Weellll, yes and no. Yes, modern music is (mostly) in tune with respect to the chosen tuning system. However, there really is a sense in which just intonation is the harmonically most pure tuning system. The reason musical harmony is a thing at all for human ears is that frequencies related by simple ratios have a special sound to them when played together, which we call harmonious or consonant. geofft does an excellent job explaining why this is the case in one of the comments below, and I provide my own complementary explanation in that thread as well. And just intonation preserves this consonance, these simple ratios, exactly. Sure, it comes at the cost of things like modulation that composers and listeners enjoy, I am not contesting that. Nor am I saying that just intonation sounds prettier, that depends on your taste. But for having a chord sound as resonant and consonant as possible, something I think can be fairly described as being "in tune" without reference to a particular tuning system but only to the physics of sound waves, just intonation is the real deal, and everything else is approximating it.
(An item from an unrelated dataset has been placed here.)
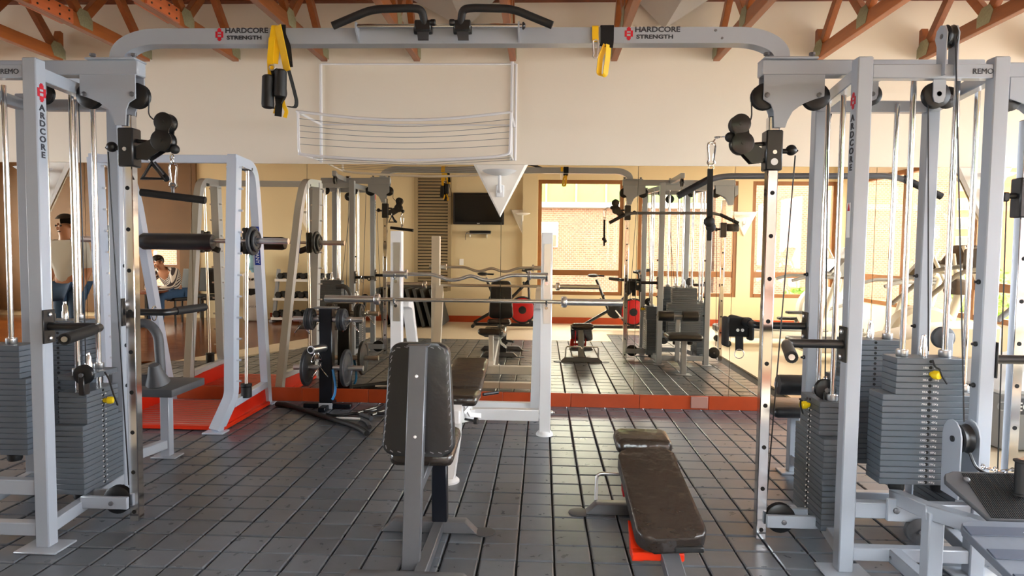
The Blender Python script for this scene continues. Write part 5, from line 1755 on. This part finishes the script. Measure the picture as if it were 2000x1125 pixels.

Also, while I agree that things like aesthetics of modulation are one reason why just intonation is such a marginal thing, another big reason is the difficulty of making and tuning instruments for just intonation, when there's in principle an infinity of tones within an interval, and the whole system changes when you change key. I thought this latter reason is an unfortunate one, and something we could try to overcome with digital technology, hence Jintone.